Tuesday, January 22, 2008

Technical view: Relief rally expected in next few days

The 30 share index Sensex witnessed the biggest ever fall in history today. The index opened with a negative gap of 94 points and continued to trade weak throughout the day. Relentless selling pressure was seen among the traders in frontline stocks.

BSE Sensex tumbled 1,408.35 points, or 7.41%, to close at 17,605.35 while the broad-based NSE Nifty closed at 5,208.80, down 496.5 points, or 8.70%.

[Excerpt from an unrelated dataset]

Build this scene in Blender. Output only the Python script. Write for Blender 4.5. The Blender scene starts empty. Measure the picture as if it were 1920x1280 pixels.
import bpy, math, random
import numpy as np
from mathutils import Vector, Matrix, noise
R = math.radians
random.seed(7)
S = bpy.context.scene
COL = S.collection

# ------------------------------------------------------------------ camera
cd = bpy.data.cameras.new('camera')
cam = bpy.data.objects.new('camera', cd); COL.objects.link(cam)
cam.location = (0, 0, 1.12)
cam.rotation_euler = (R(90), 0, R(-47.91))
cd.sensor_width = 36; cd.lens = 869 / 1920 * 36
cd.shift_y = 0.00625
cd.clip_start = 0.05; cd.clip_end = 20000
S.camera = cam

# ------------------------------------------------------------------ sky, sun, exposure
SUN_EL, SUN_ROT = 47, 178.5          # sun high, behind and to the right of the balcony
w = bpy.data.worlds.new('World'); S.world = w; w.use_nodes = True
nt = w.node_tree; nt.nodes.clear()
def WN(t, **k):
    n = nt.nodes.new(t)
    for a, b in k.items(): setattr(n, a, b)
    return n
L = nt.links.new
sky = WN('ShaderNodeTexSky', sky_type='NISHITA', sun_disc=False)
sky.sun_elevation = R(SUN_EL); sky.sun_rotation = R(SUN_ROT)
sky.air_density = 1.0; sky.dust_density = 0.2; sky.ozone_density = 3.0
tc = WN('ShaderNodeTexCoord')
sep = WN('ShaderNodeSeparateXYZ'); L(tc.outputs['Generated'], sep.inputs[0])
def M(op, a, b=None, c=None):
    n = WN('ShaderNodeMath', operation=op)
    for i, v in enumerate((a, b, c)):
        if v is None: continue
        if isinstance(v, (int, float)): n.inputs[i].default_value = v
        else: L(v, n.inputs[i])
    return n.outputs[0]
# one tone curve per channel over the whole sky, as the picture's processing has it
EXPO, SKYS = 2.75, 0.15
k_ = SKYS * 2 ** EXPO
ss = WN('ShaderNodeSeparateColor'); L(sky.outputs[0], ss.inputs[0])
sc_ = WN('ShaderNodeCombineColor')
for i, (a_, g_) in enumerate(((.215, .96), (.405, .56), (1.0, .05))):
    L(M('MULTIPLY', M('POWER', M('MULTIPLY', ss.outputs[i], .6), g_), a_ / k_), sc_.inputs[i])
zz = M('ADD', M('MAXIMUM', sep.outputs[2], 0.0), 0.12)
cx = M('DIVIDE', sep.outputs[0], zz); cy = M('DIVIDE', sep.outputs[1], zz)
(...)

Commenting on the markets, Suresh Iyer, technical analyst at Asit C Mehta, said, ``Global clues initiated the fall in an early trade, than consecutive drop in the market was due to margin call request. Literally there were no buyers in the markets. The weekly charts showed that worst is not yet over. Monthly charts were also suggesting sell signals.``

However, Iyer expects some relief rally in the markets over next couple of days. He advised investors, who continued to be bullish on Indian growth story and willing to invest in the market, to put only 10% of total amount.

Nifty has resistance at 5,281, 5,400 and 5,538. If Nifty closes below 5,178 and 5,027 fresh downtrend will start. The support levels of Nifty are placed at 4,895, 4,740 and 4,631.